No final de 1951, Nadir Afonso vai para o Brasil trabalhar com Óscar Niemeyer, tendo estado directamente envolvido no projecto do Parque de Ibirapuera, em S. Paulo, e regressa em 1954 a Paris. É nesta segunda metade dos anos 50 que se torna um membro de pleno direito do movimento da arte cinética, que se organiza em torno da galeria de Denise René, com artistas como Victor Vasarely, o pai da op-art, Auguste Herbin ou o dinamarquês Richard Mortensen. Em 1958, Nadir expõe no Salon des Realités Nouvelles, a grande exposição anual de arte abstracta, a sua máquina Espacillimité, presente nesta exposição de Chaves, um engenho no qual roda uma tela que não tem princípio nem fim, um conceito que inspira toda a sua pintura deste período, justamente baptizado Espacillimité.
A década termina com a sua primeira grande exposição antológica, na Maison des Beaux-Arts de Paris, em 1959, e nos anos 60, representa por duas vezes Portugal na Bienal de S. Paulo. A Gulbenkian organiza-lhe duas retrospectivas, uma em Paris e outra em Lisboa, nos anos 70, quando Nadir já tinha deixado definitivamente a arquitectura – vale a pena espreitar o núcleo de desenhos de arquitectura expostos em Chaves – e passara a dedicar-se apenas à pintura e às suas investigações teóricas, o que continuou a fazer praticamente até morrer.
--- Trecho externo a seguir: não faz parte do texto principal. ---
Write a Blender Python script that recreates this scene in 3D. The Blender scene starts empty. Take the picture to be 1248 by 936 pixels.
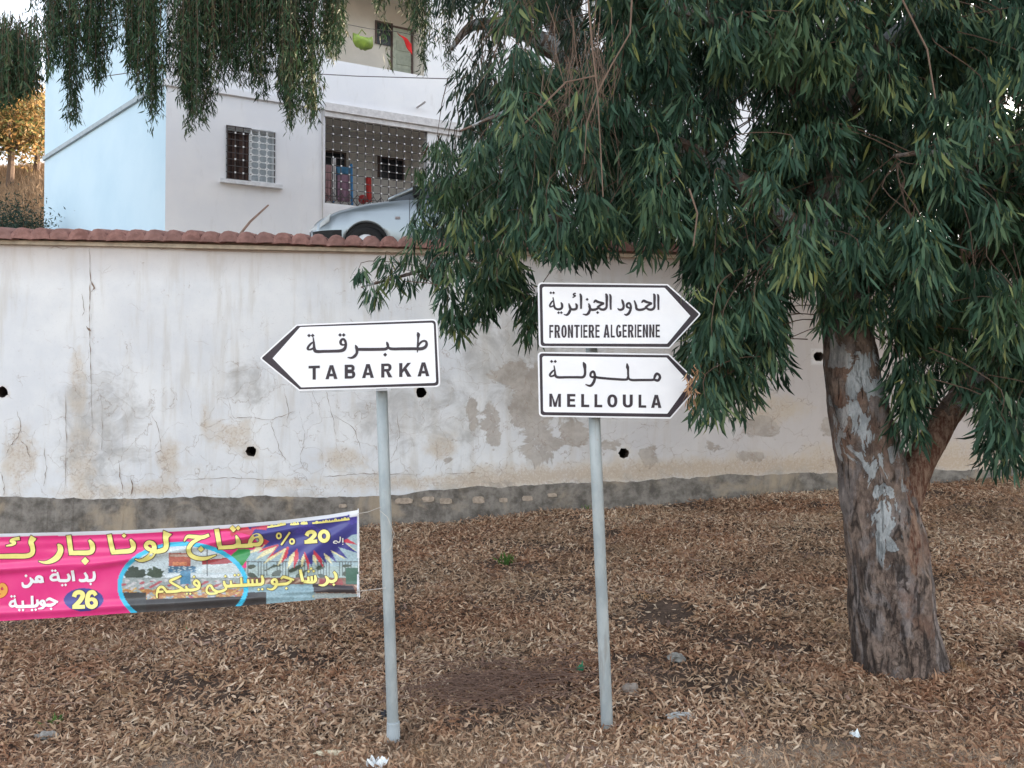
import bpy, bmesh, math, random
import numpy as np
from mathutils import Vector, noise as mnoise
R = math.radians
rng = np.random.default_rng(7)
random.seed(7)
S = bpy.context.scene
COL = S.collection

# ------------------------------------------------------------------ camera, world, sun, exposure
F = 980.0; CX, CY = 624.0, 468.0; CAMZ = 1.79
PITCH = math.atan(17 / 980.0)
cd = bpy.data.cameras.new('camera'); cam = bpy.data.objects.new('camera', cd); COL.objects.link(cam)
cd.sensor_width = 36; cd.lens = 36 * F / 1248; cd.clip_end = 2000; cd.clip_start = 0.05
cam.location = (0, 0, CAMZ); cam.rotation_euler = (R(90) + PITCH, 0, 0)
S.camera = cam

SUN_EL, SUN_AZ = 16.0, 50.0      # azimuth from +Y, positive = to the right
w = bpy.data.worlds.new('World'); S.world = w; w.use_nodes = True
wt = w.node_tree; bg = wt.nodes['Background']
sky = wt.nodes.new('ShaderNodeTexSky'); sky.sky_type = 'NISHITA'; sky.sun_disc = False
sky.sun_elevation = R(SUN_EL); sky.sun_rotation = R(SUN_AZ)
sky.dust_density = 3.0; sky.air_density = 1.0; sky.ozone_density = 1.0
hs = wt.nodes.new('ShaderNodeHueSaturation'); hs.inputs['Saturation'].default_value = 0.36
wt.links.new(sky.outputs[0], hs.inputs['Color']); wt.links.new(hs.outputs[0], bg.inputs['Color'])
bg.inputs['Strength'].default_value = 0.15
sl = bpy.data.lights.new('sun', 'SUN'); sl.energy = 4.0; sl.angle = R(0.5); sl.color = (1.0, 0.80, 0.58)
so = bpy.data.objects.new('sun', sl); COL.objects.link(so)
sd = Vector((math.sin(R(SUN_AZ)) * math.cos(R(SUN_EL)), math.cos(R(SUN_AZ)) * math.cos(R(SUN_EL)), math.sin(R(SUN_EL))))
so.rotation_euler = sd.to_track_quat('Z', 'Y').to_euler(); so.location = sd * 60
S.view_settings.view_transform = 'Standard'; S.view_settings.look = 'None'
S.view_settings.exposure = 2.42; S.view_settings.gamma = 1.0
S.cycles.max_bounces = 8; S.cycles.transparent_max_bounces = 8

# ------------------------------------------------------------------ projection helpers (only used to work out where things stand)
cp, sp_ = math.cos(PITCH), math.sin(PITCH)
def ray(px, py):
    x = (px - CX) / F; v = (CY - py) / F
    return Vector((x, cp - v * sp_, sp_ + v * cp))
def P(px, py, Y):                       # world point on the vertical plane at distance Y
    r = ray(px, py); k = Y / r.y
    return Vector((r.x * k, Y, CAMZ + r.z * k))
def PX(px, Y): return (px - CX) / F * Y / cp
def proj(x, y, z):                      # numpy arrays -> pixel
    dz = z - CAMZ
    d = y * cp + dz * sp_; v = -y * sp_ + dz * cp
    return CX + F * x / d, CY - F * v / d

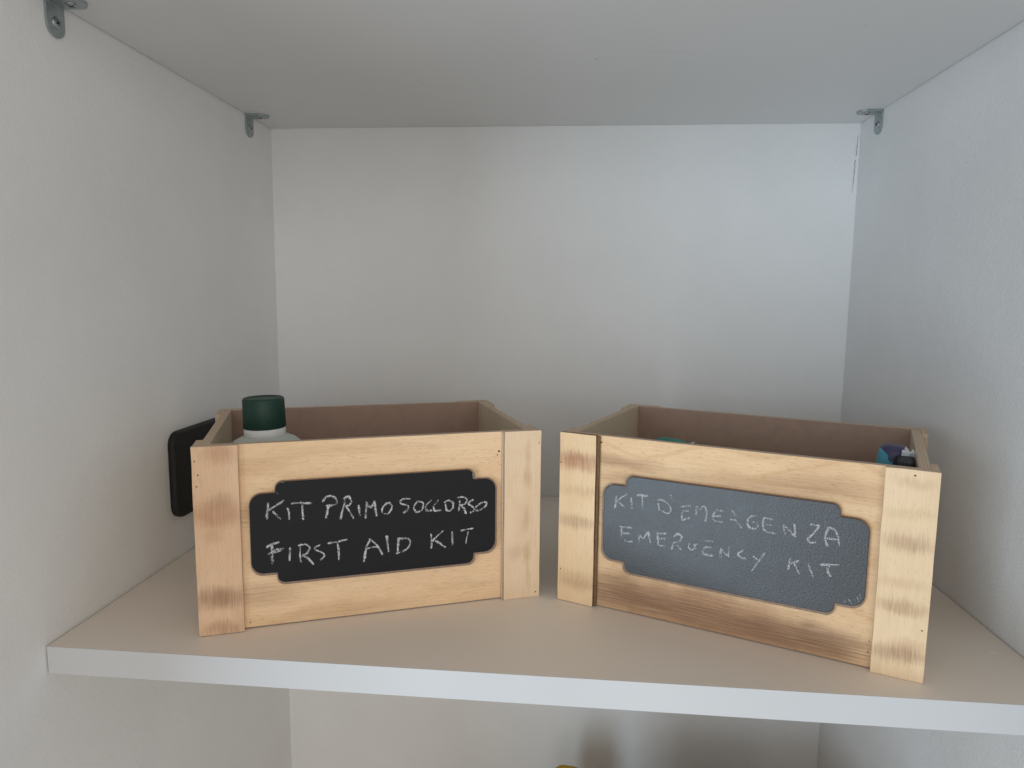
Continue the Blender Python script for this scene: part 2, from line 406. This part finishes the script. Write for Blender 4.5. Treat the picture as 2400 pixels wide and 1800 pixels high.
CHALK['R1'] = [[[-73.5, 85.2], [-74.0, 80.5], [-74.5, 75.9]],
 [[-65.5, 87.6], [-70.0, 84.2], [-73.8, 80.6]],
 [[-72.5, 81.2], [-67.3, 77.6]],
 [[-63.0, 85.5], [-62.1, 77.4]],
 [[-59.1, 87.7], [-50.7, 88.4]],
 [[-55.0, 87.5], [-54.7, 78.1]],
 [[-43.7, 84.3], [-42.7, 79.2]],
 [[-44.2, 86.6], [-39.8, 86.5], [-35.3, 82.4], [-36.7, 78.1], [-41.2, 79.4]],
 [[-35.3, 91.6], [-34.5, 88.5]],
 [[-28.7, 84.2], [-21.8, 85.6]],
 [[-27.1, 81.6], [-22.9, 82.3]],
 [[-27.4, 80.6], [-27.2, 75.6], [-24.5, 76.3], [-21.9, 77.8]],
 [[-18.2, 80.3], [-18.0, 86.2]],
 [[-18.0, 86.2], [-15.7, 83.8]],
 [[-15.7, 83.8], [-13.2, 87.0], [-11.1, 82.6], [-11.9, 76.2]],
 [[-5.6, 85.4], [-0.1, 85.5]],
 [[-7.3, 80.8], [-1.8, 82.1]],
 [[-5.9, 84.2], [-7.3, 80.8], [-6.1, 78.3], [-0.9, 78.0]],
 [[4.6, 87.0], [7.3, 83.2]],
 [[3.8, 80.7], [7.4, 80.5], [11.6, 75.8]],
 [[20.3, 85.7], [16.1, 84.6], [14.6, 80.6], [16.1, 77.4], [20.4, 77.0]],
 [[20.7, 77.8], [20.9, 80.5], [17.7, 81.5]],
 [[29.7, 84.6], [24.9, 84.9], [24.0, 81.4], [24.6, 77.7], [27.4, 76.3], [31.9, 75.9]],
 [[25.1, 80.8], [29.2, 81.1]],
 [[35.7, 82.6], [37.7, 76.2]],
 [[35.7, 82.6], [39.6, 79.5], [43.1, 76.0]],
 [[42.3, 84.4], [43.5, 75.7]],
 [[51.2, 85.2], [56.7, 85.4]],
 [[56.7, 85.4], [53.5, 79.7], [50.1, 75.8]],
 [[50.1, 75.8], [51.9, 73.9], [55.4, 74.5]],
 [[62.0, 72.8], [60.1, 77.9], [61.9, 84.8], [66.2, 82.6], [68.3, 74.6]],
 [[60.7, 78.0], [66.5, 78.3]]]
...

Nos últimos anos dividia-se entre Cascais e Chaves e continuava a ser um trabalhador incansável. Laura Afonso disse ao PÚBLICO que só no acervo da fundação há cerca de 12 mil estudos de Nadir.
Durante muito tempo mais exposto no estrangeiro do que em Portugal, Nadir Afonso ainda pôde assistir, no final da vida, a um renovado interesse pela sua obra. Em 2010 a sua pintura foi objecto de uma importante exposição co-organizada pelo Museu do Chiado e o Museu nacional Soares dos Reis, no Porto; em 2012 estreou-se o filme Nadir Afonso: O Tempo não Existe, de Jorge Campos, que já realizara em 2003 o documentário Nadir; e o pintor ainda assistiu à inauguração, em 2013, do Centro de Artes Nadir Afonso em Boticas, de onde era natural a sua mãe. Um movimento a que se poderia chamar de re-consagração, que agora culmina com a inauguração deste Museu de Arte Contemporânea Nadir Afonso em Chaves.